Malgré ce succès, l'auteur-compositeur a rapidement quitté le monde du spectacle en 1970, «parce que ça ne lui correspondait pas», indique Robert Thérien. «Il s'était laissé emporter par le succès de La Manic. Mais il n'aimait pas les voyages, il n'aimait pas les tournées, même s'il aimait chanter en public.»

Après cette incursion dans le monde de la chanson, Georges Dor a choisi de se consacrer à l'écriture. «Je crois que c'était sa principale force, dit Robert Thérien. Certaines de ses musiques sont quand même très jolies. Mais je pense qu'il demeure essentiellement un poète à textes. Il s'est dirigé vers quelque chose qui lui correspondait plus. La littérature et l'écriture pour la télévision, entre autres.»

On doit notamment à Georges Dor le téléroman Les Moineau et les Pinson (avec Fernand Gignac et Rita Lafontaine), de nombreux recueils de poèmes, des romans et plusieurs essais sur la langue française au Québec (dont Anna braillé ène shot, chez Lanctôt éditeur, en 1996).

«Georges Dor est resté jusqu'au bout un grand défenseur de la culture québécoise et de la langue française.

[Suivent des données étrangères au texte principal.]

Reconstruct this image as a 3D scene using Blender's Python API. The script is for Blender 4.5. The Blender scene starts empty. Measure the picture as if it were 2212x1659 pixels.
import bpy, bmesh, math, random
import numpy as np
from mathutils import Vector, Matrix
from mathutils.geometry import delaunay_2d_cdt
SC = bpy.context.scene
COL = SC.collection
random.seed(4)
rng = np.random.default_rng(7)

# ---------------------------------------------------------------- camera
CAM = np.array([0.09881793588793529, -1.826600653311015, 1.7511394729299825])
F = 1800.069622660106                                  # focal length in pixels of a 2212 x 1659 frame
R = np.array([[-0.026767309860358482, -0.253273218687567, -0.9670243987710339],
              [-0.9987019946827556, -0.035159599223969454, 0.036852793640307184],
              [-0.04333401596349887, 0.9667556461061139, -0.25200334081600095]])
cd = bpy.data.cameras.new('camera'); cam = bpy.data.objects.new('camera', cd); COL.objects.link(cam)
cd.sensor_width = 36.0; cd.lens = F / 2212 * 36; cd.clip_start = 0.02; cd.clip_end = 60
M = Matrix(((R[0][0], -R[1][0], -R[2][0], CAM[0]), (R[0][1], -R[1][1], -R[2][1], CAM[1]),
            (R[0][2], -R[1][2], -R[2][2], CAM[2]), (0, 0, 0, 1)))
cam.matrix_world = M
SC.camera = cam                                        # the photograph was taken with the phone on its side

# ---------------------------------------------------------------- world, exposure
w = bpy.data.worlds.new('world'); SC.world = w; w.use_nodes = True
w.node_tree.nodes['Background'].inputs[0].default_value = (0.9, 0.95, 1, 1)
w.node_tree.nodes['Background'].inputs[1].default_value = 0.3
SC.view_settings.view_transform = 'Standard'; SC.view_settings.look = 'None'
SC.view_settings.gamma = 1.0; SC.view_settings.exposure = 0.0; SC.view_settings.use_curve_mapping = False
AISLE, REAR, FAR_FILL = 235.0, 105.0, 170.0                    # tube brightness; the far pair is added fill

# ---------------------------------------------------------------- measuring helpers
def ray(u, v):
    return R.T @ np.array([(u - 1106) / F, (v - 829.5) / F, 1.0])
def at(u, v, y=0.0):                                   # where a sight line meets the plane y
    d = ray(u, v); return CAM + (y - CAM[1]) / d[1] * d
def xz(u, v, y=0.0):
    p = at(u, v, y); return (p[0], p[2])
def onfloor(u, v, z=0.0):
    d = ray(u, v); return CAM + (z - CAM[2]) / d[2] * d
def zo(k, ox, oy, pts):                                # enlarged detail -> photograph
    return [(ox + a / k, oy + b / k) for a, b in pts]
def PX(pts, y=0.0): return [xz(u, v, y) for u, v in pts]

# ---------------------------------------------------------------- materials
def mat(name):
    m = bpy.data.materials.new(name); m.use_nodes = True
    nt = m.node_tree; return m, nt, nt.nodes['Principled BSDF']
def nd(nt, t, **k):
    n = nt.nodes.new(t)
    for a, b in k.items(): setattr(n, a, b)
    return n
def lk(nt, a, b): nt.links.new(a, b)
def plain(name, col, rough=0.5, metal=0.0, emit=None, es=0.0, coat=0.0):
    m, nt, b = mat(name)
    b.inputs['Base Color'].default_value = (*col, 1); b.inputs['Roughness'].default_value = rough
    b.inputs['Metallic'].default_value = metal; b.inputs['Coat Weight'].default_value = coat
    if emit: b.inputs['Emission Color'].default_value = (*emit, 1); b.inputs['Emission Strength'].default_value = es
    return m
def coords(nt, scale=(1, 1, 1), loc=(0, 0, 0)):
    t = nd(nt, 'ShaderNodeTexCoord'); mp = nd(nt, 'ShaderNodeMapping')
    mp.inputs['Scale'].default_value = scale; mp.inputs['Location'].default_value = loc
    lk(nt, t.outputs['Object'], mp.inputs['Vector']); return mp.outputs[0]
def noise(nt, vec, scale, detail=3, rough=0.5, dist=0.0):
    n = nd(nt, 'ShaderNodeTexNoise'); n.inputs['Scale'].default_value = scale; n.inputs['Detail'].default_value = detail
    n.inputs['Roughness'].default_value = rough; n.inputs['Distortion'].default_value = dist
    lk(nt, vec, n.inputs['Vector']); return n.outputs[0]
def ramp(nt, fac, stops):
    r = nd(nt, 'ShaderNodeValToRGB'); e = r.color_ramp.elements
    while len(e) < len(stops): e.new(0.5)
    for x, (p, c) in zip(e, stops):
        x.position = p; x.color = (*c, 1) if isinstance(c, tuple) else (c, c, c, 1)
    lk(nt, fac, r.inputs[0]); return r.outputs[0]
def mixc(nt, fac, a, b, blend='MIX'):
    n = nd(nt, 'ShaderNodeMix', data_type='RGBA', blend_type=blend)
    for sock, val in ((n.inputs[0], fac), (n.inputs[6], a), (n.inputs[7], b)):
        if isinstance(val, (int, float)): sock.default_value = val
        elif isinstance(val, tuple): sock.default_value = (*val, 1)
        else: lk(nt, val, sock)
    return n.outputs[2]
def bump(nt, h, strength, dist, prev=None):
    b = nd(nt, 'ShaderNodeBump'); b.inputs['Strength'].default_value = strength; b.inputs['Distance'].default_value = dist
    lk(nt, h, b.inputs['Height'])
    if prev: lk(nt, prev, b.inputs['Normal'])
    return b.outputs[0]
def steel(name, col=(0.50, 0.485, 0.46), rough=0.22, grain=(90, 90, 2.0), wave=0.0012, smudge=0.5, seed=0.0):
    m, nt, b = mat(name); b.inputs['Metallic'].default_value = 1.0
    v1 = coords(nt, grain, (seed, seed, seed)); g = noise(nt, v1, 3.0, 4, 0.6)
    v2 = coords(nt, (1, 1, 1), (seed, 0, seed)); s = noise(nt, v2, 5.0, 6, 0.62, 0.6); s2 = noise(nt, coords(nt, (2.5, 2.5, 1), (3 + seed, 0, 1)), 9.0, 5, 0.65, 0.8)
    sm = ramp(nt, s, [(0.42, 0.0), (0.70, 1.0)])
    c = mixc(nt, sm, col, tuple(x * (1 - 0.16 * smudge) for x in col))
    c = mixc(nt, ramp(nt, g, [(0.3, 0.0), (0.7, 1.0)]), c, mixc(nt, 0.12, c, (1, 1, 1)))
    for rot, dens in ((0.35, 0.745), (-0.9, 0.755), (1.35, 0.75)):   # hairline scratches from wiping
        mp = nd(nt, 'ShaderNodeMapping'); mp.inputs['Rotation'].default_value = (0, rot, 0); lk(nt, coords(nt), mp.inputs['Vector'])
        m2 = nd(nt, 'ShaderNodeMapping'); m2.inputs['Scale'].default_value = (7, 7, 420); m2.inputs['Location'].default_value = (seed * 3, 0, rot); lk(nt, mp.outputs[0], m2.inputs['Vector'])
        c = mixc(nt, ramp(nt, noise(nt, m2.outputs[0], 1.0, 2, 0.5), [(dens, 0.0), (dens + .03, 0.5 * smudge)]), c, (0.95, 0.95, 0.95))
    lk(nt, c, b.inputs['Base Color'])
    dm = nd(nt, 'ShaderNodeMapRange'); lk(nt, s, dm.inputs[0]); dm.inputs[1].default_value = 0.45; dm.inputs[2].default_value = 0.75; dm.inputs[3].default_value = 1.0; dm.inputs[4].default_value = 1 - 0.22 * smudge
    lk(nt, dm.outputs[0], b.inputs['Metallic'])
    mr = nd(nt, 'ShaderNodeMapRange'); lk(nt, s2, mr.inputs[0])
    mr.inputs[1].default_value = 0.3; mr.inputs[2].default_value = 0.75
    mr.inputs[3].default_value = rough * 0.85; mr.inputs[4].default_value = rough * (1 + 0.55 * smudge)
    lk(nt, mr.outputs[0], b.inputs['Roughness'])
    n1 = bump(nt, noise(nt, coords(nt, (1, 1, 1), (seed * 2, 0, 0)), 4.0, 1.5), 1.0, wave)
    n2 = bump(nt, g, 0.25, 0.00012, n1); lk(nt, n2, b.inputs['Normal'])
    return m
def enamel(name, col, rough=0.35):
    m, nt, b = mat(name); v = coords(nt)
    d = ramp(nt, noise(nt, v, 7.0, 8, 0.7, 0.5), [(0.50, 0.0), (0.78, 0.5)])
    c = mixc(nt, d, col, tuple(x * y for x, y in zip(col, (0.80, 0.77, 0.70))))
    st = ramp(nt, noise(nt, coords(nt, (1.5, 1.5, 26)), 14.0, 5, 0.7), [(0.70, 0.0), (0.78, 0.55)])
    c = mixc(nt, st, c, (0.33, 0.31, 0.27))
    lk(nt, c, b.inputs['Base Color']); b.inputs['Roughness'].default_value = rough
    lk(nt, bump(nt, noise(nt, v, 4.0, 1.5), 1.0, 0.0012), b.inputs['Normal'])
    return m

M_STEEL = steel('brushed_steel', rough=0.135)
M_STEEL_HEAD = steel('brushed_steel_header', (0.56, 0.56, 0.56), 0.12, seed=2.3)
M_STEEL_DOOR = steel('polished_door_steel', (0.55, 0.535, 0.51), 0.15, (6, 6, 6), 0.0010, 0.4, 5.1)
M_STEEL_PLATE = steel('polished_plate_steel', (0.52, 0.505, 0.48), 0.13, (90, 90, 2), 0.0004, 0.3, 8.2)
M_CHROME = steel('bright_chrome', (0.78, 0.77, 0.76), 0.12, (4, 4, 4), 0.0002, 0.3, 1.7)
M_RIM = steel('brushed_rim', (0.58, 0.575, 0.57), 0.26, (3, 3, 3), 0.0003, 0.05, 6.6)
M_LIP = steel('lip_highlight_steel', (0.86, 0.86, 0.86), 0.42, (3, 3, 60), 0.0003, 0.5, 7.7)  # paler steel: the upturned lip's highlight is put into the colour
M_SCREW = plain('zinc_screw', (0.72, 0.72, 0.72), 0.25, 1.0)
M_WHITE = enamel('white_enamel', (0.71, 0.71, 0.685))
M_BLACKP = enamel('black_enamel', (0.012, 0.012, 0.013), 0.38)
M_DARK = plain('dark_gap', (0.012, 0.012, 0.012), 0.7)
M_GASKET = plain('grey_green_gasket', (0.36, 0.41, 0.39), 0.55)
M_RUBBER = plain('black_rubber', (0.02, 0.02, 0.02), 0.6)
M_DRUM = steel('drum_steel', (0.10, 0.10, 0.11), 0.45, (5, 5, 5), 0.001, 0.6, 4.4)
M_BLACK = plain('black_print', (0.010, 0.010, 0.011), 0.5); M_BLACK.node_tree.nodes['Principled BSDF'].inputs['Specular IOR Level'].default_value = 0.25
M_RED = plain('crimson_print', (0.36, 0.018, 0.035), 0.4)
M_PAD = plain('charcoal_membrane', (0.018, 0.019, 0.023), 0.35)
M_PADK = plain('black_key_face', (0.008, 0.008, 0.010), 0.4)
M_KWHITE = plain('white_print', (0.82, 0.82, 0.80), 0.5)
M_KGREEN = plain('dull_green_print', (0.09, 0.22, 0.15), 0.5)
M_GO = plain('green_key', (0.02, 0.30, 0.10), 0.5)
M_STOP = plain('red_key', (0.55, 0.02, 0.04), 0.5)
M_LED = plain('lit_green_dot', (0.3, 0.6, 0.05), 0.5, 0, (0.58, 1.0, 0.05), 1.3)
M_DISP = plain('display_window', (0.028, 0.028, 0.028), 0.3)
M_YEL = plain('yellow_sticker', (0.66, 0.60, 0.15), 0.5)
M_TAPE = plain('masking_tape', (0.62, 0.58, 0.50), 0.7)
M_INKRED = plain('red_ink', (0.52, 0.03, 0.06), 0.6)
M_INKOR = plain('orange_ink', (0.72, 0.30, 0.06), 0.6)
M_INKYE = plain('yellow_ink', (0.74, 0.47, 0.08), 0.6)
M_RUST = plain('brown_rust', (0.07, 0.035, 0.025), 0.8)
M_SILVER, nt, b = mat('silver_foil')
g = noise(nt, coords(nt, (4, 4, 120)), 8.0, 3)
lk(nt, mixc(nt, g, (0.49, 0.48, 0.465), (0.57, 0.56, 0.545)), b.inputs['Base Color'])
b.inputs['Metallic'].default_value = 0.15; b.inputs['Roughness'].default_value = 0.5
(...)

Il laissera le souvenir d'un homme d'un grande sensibilité qui aimait son pays et ses proches avec passion», a dit, hier, la ministre de la Culture et des Communications, responsable de la Charte de la langue française, Diane Lemieux.

Pour le président de la Société Saint-Jean-Baptiste, Guy Bouthillier, le Québec vient de perdre un grand défenseur de la langue française, qui laisse en héritage cet appel pour que «la langue soit belle, bonne et forte». «Il (Georges Dor) aurait tellement voulu que le Québec se démarque comme peuple de langue française en Amérique du Nord», a ajouté M. Bouthillier.



Aux yeux de Denise Bombardier, il est «impressionnant» et «émouvant» de constater que ce poète, «qui n'a pas été élevé avec des cuillères d'argent dans la bouche», ait fait sien le combat de la langue française. «On ne peut pas dire que c'est un homme qui appartenait à une élite, souligne-t-elle. Il est né dans une ferme à Saint-Germain. Mais il savait l'importance que prenait pour une personne le fait de vouloir bien s'exprimer. C'est ça qui était émouvant pour lui et il ne lâchait pas. (...) La plupart des gens n'ont plus le sens de l'indignation. Georges Dor l'avait.»

Dans la dernière entrevue qu'il accordait à La Presse, le 6 juin dernier, au moment où la Commission des états généraux sur la langue française émettait ses premières recommandations, Georges Dor nous répétait avec sa verve habituelle que cette commission ne faisait que «brasser du vent». «La catastrophe, ce sont les pédagogues, avait-il dit. Ils complexifient ce qui est simple. Je suis, tu es, il est, nous sommes, c'est simple. Mais beaucoup d'enfants ne savent pas l'écrire.»

Le poète aimait bien aller faire un tour dans la cour de l'école primaire située à deux pas de sa demeure de la rue Préfontaine, à Longueuil, pour justement y tester le français des enfants. «Nous parlons mal, nous bafouillons trop souvent, nous manquons de vocabulaire», déplorait-il dans son essai Ta mé tu là (Lanctôt éditeur, 1997). «N'en faisons pas une tragédie, mais admettons-le, et plutôt que de faire des entourloupettes sociolinguistiques, apprenons à nos enfants à lire, à écrire et à parler la langue française.»

Les funérailles de Georges Dor auront lieu samedi, à 14h, à l'église Saint-Georges, à Longueuil.